Start of Available data
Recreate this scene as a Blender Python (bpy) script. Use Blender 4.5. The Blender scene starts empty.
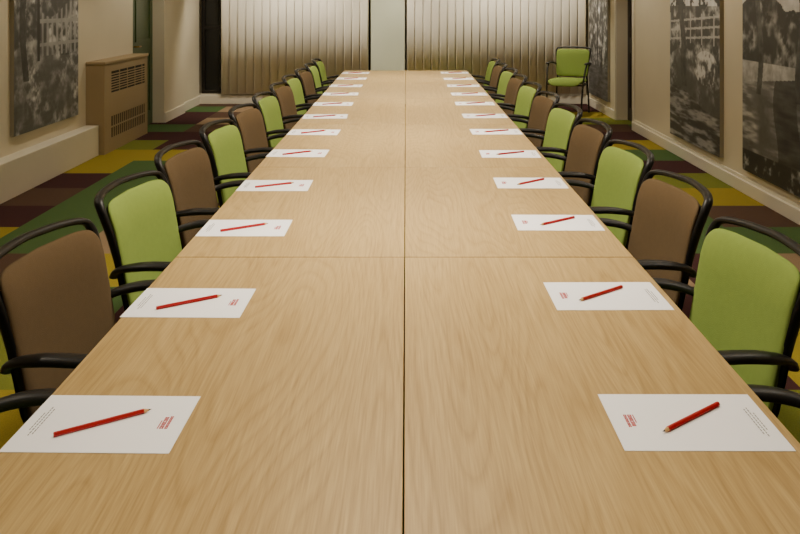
import bpy, bmesh, math, random
import numpy as np
from mathutils import Vector, Matrix
random.seed(4)
S=bpy.context.scene
COL=S.collection
def s2l(c):
    return tuple(((v/255)/12.92 if v/255<=0.04045 else ((v/255+0.055)/1.055)**2.4) for v in c)+(1.0,)
# ---------------------------------------------------------------- materials
def mat(name,rgb,rough=0.6,metal=0.0,bump=0.0,bscale=200,var=0.0,vscale=3.0,spec=0.5):
    m=bpy.data.materials.new(name); m.use_nodes=True
    nt=m.node_tree; b=nt.nodes['Principled BSDF']
    c=s2l(rgb)
    b.inputs['Base Color'].default_value=c
    b.inputs['Roughness'].default_value=rough
    b.inputs['Metallic'].default_value=metal
    b.inputs['Specular IOR Level'].default_value=spec
    tc=nt.nodes.new('ShaderNodeTexCoord')
    if var>0:
        n=nt.nodes.new('ShaderNodeTexNoise'); n.inputs['Scale'].default_value=vscale; n.inputs['Detail'].default_value=4
        nt.links.new(tc.outputs['Object'],n.inputs['Vector'])
        mx=nt.nodes.new('ShaderNodeMix'); mx.data_type='RGBA'
        mx.inputs[6].default_value=tuple(v*(1-var) for v in c[:3])+(1,)
        mx.inputs[7].default_value=tuple(min(1,v*(1+var)) for v in c[:3])+(1,)
        nt.links.new(n.outputs['Fac'],mx.inputs[0]); nt.links.new(mx.outputs[2],b.inputs['Base Color'])
    if bump>0:
        n=nt.nodes.new('ShaderNodeTexNoise'); n.inputs['Scale'].default_value=bscale
        nt.links.new(tc.outputs['Object'],n.inputs['Vector'])
        bp=nt.nodes.new('ShaderNodeBump'); bp.inputs['Strength'].default_value=bump; bp.inputs['Distance'].default_value=0.002
        nt.links.new(n.outputs['Fac'],bp.inputs['Height']); nt.links.new(bp.outputs['Normal'],b.inputs['Normal'])
    return m
M_wall=mat('painted_wall',(220,211,188),0.8,bump=0.15,bscale=90,var=0.04)
M_trim=mat('trim_paint',(228,222,204),0.55,var=0.03)
M_ceil=mat('ceiling_paint',(225,218,200),0.9,var=0.03)
M_black=mat('black_plastic',(11,11,12),0.42,var=0.1,vscale=20)
M_green=mat('green_fabric',(134,156,76),0.95,bump=0.6,bscale=500,var=0.07,vscale=60,spec=0.15)
M_brown=mat('brown_fabric',(98,81,58),0.95,bump=0.6,bscale=500,var=0.08,vscale=60,spec=0.15)
M_paper=mat('paper_white',(246,246,248),0.7,var=0.01)
M_red=mat('pencil_red',(165,4,14),0.35,var=0.03)
M_ptip=mat('pencil_wood',(205,165,110),0.7,var=0.05,vscale=40)
M_lead=mat('pencil_lead',(40,36,36),0.5,var=0.05)
M_ink=mat('grey_ink',(100,98,98),0.8,var=0.02)
M_inkr=mat('red_ink',(175,12,24),0.8,var=0.02)
M_cover=mat('radiator_cover_paint',(166,146,112),0.6,var=0.04)
M_dark=mat('dark_void',(14,13,12),0.7,var=0.05)
M_door=mat('green_door_paint',(66,86,50),0.4,var=0.06)
M_ddoor=mat('dark_door_wood',(36,28,22),0.45,var=0.12,vscale=12)
M_frame=mat('window_frame_dark',(34,30,26),0.4,var=0.05)
M_blind=mat('blind_fabric',(240,234,218),0.9,bump=0.2,bscale=300,var=0.04,vscale=5,spec=0.2)
M_col=mat('column_paint',(206,212,190),0.75,var=0.03)
M_metal=mat('grey_metal',(40,38,36),0.4,0.8,var=0.04)
M_brass=mat('brass',(180,140,70),0.3,1.0,var=0.03)
M_glass=mat('night_glass',(8,10,12),0.08,var=0.02)
def emit(name,rgb,st):
    m=bpy.data.materials.new(name); m.use_nodes=True; b=m.node_tree.nodes['Principled BSDF']
    b.inputs['Base Color'].default_value=s2l(rgb); b.inputs['Emission Color'].default_value=s2l(rgb); b.inputs['Emission Strength'].default_value=st
    return m
M_emit=emit('lamp_diffuser',(255,232,200),3.0)

def wood():
    m=bpy.data.materials.new('beech_laminate'); m.use_nodes=True; nt=m.node_tree; L=nt.links; N=nt.nodes
    b=N['Principled BSDF']; tc=N.new('ShaderNodeTexCoord'); oi=N.new('ShaderNodeObjectInfo')
    mul=N.new('ShaderNodeMath'); mul.operation='MULTIPLY'; mul.inputs[1].default_value=37.0
    L.new(oi.outputs['Random'],mul.inputs[0])
    cx=N.new('ShaderNodeCombineXYZ'); L.new(mul.outputs[0],cx.inputs[0]); L.new(mul.outputs[0],cx.inputs[1]); L.new(mul.outputs[0],cx.inputs[2])
    add=N.new('ShaderNodeVectorMath'); add.operation='ADD'; L.new(tc.outputs['Object'],add.inputs[0]); L.new(cx.outputs[0],add.inputs[1])
    def mp(sc):
        q=N.new('ShaderNodeMapping'); q.inputs['Scale'].default_value=sc; L.new(add.outputs[0],q.inputs['Vector']); return q
    def tn(sc,det,rg=.5):
        q=mp(sc); n=N.new('ShaderNodeTexNoise'); n.inputs['Scale'].default_value=1.0; n.inputs['Detail'].default_value=det; n.inputs['Roughness'].default_value=rg
        L.new(q.outputs[0],n.inputs['Vector']); return n
    def mad(a,mulv,addn=None,addv=0.0):
        q=N.new('ShaderNodeMath'); q.operation='MULTIPLY_ADD'; q.inputs[1].default_value=mulv; q.inputs[2].default_value=addv
        L.new(a,q.inputs[0])
        if addn is not None: L.new(addn,q.inputs[2])
        return q.outputs[0]
    n1=tn((5.0,.55,1),1.0,.3)                       # cathedral contours
    k=mad(n1.outputs['Fac'],30.0)
    fr=N.new('ShaderNodeMath'); fr.operation='FRACT'; L.new(k,fr.inputs[0])
    sh=N.new('ShaderNodeValToRGB'); e=sh.color_ramp.elements   # asymmetric growth ring
    e[0].position=0; e[0].color=(.40,.40,.40,1); e[1].position=1; e[1].color=(.40,.40,.40,1)
    q=e.new(.60); q.color=(.70,.70,.70,1); q=e.new(.90); q.color=(0.05,.05,.05,1)
    L.new(fr.outputs[0],sh.inputs[0])
    n2=tn((300,8,1),3); n3=tn((90,3,1),2); n4=tn((6,.6,1),2)
    v=mad(sh.outputs[0],.19); v=mad(n2.outputs['Fac'],.45,v); v=mad(n3.outputs['Fac'],.25,v); v=mad(n4.outputs['Fac'],.22,v)
    r=N.new('ShaderNodeValToRGB'); e=r.color_ramp.elements
    e[0].position=0.28; e[0].color=s2l((142,112,62)); e[1].position=0.82; e[1].color=s2l((203,175,118))
    L.new(v,r.inputs[0]); L.new(r.outputs[0],b.inputs['Base Color'])
    b.inputs['Roughness'].default_value=0.38
    bp=N.new('ShaderNodeBump'); bp.inputs['Strength'].default_value=0.06; bp.inputs['Distance'].default_value=0.001
    L.new(n2.outputs['Fac'],bp.inputs['Height']); L.new(bp.outputs[0],b.inputs['Normal'])
    return m
M_wood=wood()
def carpet():
    m=bpy.data.materials.new('carpet_tiles'); m.use_nodes=True; nt=m.node_tree; L=nt.links; N=nt.nodes
    b=N['Principled BSDF']; tc=N.new('ShaderNodeTexCoord')
    sc=N.new('ShaderNodeVectorMath'); sc.operation='MULTIPLY'; sc.inputs[1].default_value=(1.67,1.67,0.0)
    L.new(tc.outputs['Object'],sc.inputs[0])
    off=N.new('ShaderNodeVectorMath'); off.operation='ADD'; off.inputs[1].default_value=(0.13,0.4,0); L.new(sc.outputs[0],off.inputs[0])
    fl=N.new('ShaderNodeVectorMath'); fl.operation='FLOOR'; L.new(off.outputs[0],fl.inputs[0])
    wn=N.new('ShaderNodeTexWhiteNoise'); wn.noise_dimensions='2D'; L.new(fl.outputs[0],wn.inputs['Vector'])
    r=N.new('ShaderNodeValToRGB'); r.color_ramp.interpolation='CONSTANT'; e=r.color_ramp.elements
    cols=[(0.0,(68,42,42)),(0.27,(150,134,46)),(0.45,(76,100,58)),(0.66,(86,66,54)),(0.80,(114,120,48)),(0.90,(144,122,96))]
    e[0].position=0; e[0].color=s2l(cols[0][1]); e[1].position=cols[1][0]; e[1].color=s2l(cols[1][1])
    for p,c in cols[2:]:
        q=e.new(p); q.color=s2l(c)
    L.new(wn.outputs['Value'],r.inputs[0])
    n=N.new('ShaderNodeTexNoise'); n.inputs['Scale'].default_value=180; n.inputs['Detail'].default_value=3; L.new(tc.outputs['Object'],n.inputs['Vector'])
    mr=N.new('ShaderNodeMapRange'); mr.inputs[3].default_value=0.6; mr.inputs[4].default_value=1.35; L.new(n.outputs['Fac'],mr.inputs[0])
    mx=N.new('ShaderNodeVectorMath'); mx.operation='SCALE'; L.new(r.outputs[0],mx.inputs[0]); L.new(mr.outputs[0],mx.inputs['Scale'])
    L.new(mx.outputs[0],b.inputs['Base Color']); b.inputs['Roughness'].default_value=1.0; b.inputs['Specular IOR Level'].default_value=0.1
    bp=N.new('ShaderNodeBump'); bp.inputs['Strength'].default_value=0.5; bp.inputs['Distance'].default_value=0.004
    L.new(n.outputs['Fac'],bp.inputs['Height']); L.new(bp.outputs[0],b.inputs['Normal'])
    return m
M_carpet=carpet()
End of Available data
**What the exercise asks**
Copy out every line of the listing that includes the string "scene".

**Exercise answer**
Recreate this scene as a Blender Python (bpy) script. Use Blender 4.5. The Blender scene starts empty.
S=bpy.context.scene